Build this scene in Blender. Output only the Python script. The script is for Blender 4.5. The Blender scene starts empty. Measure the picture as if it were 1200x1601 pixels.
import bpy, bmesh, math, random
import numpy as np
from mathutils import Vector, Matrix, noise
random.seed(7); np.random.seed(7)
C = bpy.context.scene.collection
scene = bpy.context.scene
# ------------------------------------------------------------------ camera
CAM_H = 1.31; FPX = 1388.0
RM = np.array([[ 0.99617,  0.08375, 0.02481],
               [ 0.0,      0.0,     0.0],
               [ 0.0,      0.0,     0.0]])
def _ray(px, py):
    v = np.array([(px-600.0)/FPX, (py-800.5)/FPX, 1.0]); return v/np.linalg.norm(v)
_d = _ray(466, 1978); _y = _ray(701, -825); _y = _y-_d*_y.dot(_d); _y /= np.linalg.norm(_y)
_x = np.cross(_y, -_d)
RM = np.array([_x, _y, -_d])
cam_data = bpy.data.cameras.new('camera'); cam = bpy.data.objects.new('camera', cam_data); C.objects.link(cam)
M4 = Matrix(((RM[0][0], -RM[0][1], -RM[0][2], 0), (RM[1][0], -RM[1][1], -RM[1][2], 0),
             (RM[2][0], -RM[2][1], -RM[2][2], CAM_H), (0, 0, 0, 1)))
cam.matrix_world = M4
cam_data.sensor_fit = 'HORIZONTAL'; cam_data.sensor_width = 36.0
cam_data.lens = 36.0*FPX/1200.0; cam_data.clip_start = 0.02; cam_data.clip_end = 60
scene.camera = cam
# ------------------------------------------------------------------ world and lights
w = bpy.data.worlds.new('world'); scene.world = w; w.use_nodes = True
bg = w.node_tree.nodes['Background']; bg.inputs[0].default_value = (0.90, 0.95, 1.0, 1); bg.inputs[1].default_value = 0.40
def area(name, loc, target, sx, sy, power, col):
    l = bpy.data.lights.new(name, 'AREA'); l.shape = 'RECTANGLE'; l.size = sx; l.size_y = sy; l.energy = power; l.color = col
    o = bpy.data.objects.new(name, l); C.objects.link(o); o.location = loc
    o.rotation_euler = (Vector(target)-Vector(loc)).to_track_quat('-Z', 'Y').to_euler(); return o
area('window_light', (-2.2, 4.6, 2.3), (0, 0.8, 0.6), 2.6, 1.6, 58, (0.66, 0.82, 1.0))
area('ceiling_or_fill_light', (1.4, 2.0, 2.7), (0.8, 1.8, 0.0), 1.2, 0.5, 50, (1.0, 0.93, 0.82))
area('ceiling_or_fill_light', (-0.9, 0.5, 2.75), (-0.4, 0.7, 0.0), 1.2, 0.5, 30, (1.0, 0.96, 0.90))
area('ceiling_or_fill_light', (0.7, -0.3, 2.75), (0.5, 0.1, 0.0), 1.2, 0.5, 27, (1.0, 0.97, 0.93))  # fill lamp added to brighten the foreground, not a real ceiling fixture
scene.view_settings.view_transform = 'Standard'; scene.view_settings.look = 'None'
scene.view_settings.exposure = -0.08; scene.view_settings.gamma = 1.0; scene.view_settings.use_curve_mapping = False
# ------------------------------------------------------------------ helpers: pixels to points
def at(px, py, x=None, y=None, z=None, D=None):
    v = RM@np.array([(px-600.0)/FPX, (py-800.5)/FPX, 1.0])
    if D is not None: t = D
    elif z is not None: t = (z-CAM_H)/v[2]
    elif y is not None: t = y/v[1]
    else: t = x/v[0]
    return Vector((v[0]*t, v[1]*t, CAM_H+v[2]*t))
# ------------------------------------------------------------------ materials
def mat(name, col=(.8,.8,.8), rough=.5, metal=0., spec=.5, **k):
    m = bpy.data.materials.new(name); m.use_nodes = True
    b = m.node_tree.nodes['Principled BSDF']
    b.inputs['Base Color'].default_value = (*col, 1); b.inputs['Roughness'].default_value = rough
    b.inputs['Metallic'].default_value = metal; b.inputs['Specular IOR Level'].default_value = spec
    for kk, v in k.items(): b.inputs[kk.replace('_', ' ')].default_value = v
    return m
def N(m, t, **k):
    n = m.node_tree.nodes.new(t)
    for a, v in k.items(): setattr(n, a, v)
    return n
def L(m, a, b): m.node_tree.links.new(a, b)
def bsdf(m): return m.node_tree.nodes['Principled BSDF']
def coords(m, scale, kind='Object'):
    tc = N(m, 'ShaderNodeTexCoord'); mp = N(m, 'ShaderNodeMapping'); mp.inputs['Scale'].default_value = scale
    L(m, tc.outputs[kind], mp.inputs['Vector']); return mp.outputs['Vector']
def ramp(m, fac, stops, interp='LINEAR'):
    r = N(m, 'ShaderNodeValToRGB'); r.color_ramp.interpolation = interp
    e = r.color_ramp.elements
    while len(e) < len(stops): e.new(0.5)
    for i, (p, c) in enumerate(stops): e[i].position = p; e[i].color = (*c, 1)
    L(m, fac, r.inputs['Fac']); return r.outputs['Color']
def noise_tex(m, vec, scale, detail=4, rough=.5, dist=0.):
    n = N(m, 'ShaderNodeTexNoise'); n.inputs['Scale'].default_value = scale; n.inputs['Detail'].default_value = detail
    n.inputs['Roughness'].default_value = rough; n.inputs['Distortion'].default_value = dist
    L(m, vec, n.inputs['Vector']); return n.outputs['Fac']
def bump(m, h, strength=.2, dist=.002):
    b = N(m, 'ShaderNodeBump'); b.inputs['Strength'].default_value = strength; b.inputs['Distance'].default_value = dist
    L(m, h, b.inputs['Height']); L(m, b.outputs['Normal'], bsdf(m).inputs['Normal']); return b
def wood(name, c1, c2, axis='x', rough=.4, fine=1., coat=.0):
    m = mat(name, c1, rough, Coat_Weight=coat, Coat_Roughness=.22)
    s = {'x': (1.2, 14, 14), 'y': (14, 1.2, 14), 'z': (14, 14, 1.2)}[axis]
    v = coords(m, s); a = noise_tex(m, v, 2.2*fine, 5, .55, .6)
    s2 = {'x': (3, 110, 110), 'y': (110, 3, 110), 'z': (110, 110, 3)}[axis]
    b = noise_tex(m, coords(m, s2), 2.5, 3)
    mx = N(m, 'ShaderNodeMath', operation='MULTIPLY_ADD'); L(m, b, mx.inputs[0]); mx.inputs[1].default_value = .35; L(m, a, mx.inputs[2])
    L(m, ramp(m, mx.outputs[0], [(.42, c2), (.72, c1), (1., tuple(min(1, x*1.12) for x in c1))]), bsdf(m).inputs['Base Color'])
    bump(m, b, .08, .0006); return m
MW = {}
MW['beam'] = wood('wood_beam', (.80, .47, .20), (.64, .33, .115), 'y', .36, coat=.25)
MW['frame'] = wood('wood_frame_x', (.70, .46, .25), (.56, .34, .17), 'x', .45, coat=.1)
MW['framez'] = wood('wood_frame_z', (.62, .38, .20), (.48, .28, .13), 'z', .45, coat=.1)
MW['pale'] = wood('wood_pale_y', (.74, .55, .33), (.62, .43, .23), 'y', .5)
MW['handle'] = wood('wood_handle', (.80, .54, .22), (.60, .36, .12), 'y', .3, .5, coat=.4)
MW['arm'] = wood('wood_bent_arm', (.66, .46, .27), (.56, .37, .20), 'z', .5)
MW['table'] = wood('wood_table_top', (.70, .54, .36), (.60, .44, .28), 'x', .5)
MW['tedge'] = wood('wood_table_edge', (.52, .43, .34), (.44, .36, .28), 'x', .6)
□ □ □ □
— WRITTEN REQUEST —
In the lines above, locate the string "wood". Copy every line where it occurs.

— FINISHED EXERCISE —
def wood(name, c1, c2, axis='x', rough=.4, fine=1., coat=.0):
MW['beam'] = wood('wood_beam', (.80, .47, .20), (.64, .33, .115), 'y', .36, coat=.25)
MW['frame'] = wood('wood_frame_x', (.70, .46, .25), (.56, .34, .17), 'x', .45, coat=.1)
MW['framez'] = wood('wood_frame_z', (.62, .38, .20), (.48, .28, .13), 'z', .45, coat=.1)
MW['pale'] = wood('wood_pale_y', (.74, .55, .33), (.62, .43, .23), 'y', .5)
MW['handle'] = wood('wood_handle', (.80, .54, .22), (.60, .36, .12), 'y', .3, .5, coat=.4)
MW['arm'] = wood('wood_bent_arm', (.66, .46, .27), (.56, .37, .20), 'z', .5)
MW['table'] = wood('wood_table_top', (.70, .54, .36), (.60, .44, .28), 'x', .5)
MW['tedge'] = wood('wood_table_edge', (.52, .43, .34), (.44, .36, .28), 'x', .6)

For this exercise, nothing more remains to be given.